Review: The Accommodation (2021)
The story surrounding The Accommodation is almost as interesting as the book itself. Originally published in the 1980s, it's a journalistic account of Dallas’s racial politics and how the city’s treatment of black people since the Civil War differs from that of other major cities. But on the eve of its release, the book’s original publisher dropped it. (The author, Jim Schutze, has said the publisher faced backlash from the perception that The Accommodation was ‘anti-Dallas.’) It was picked up by another publisher but then vanished into near obscurity for decades until Deep Vellum republished it in 2021.
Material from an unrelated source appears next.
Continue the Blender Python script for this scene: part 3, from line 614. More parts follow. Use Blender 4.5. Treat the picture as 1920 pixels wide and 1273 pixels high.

Clearly, The Accommodation has a lot of historical significance. And I think everyone in North Texas should read it, even if they’re not specifically interested in Dallas history. There's a lot that’s still relevant to the present: The racist terrorism that Schutze chronicles – the book devotes a lot of space to documenting bombings that white citizens carried out against black homeowners – needs to be much closer to the center of the stories Dallas tells about itself, rather than shoved to the periphery.
That said, the book itself is a real mess.
Though the narrative is vaguely chronological, there is no structure, and Schutze’s presentation of often fascinating, sometimes chilling historical details sometimes feels like a jumbled mess.
It's also somehow both too long and underdeveloped. The book is often unfocused, drifting from its core goal of exploring the politics of race into other subjects, like Dallas’s hysterical anti-communism and the assassination of JFK. But these side narratives never fully connect to Schutze’s main project. At the same time, none of the central characters in Dallas’s history really come into focus either. Schutze seemingly interviewed a lot of the city’s white power brokers and black activists, but most are reduced to talking heads who are quoted at length rather than presented as people with real lives who shaped what Dallas looked like in the 20th century.
Ultimately, The Accommodation felt to me like an important, incomplete piece of history that fails to fully cohere into a book that's actually good.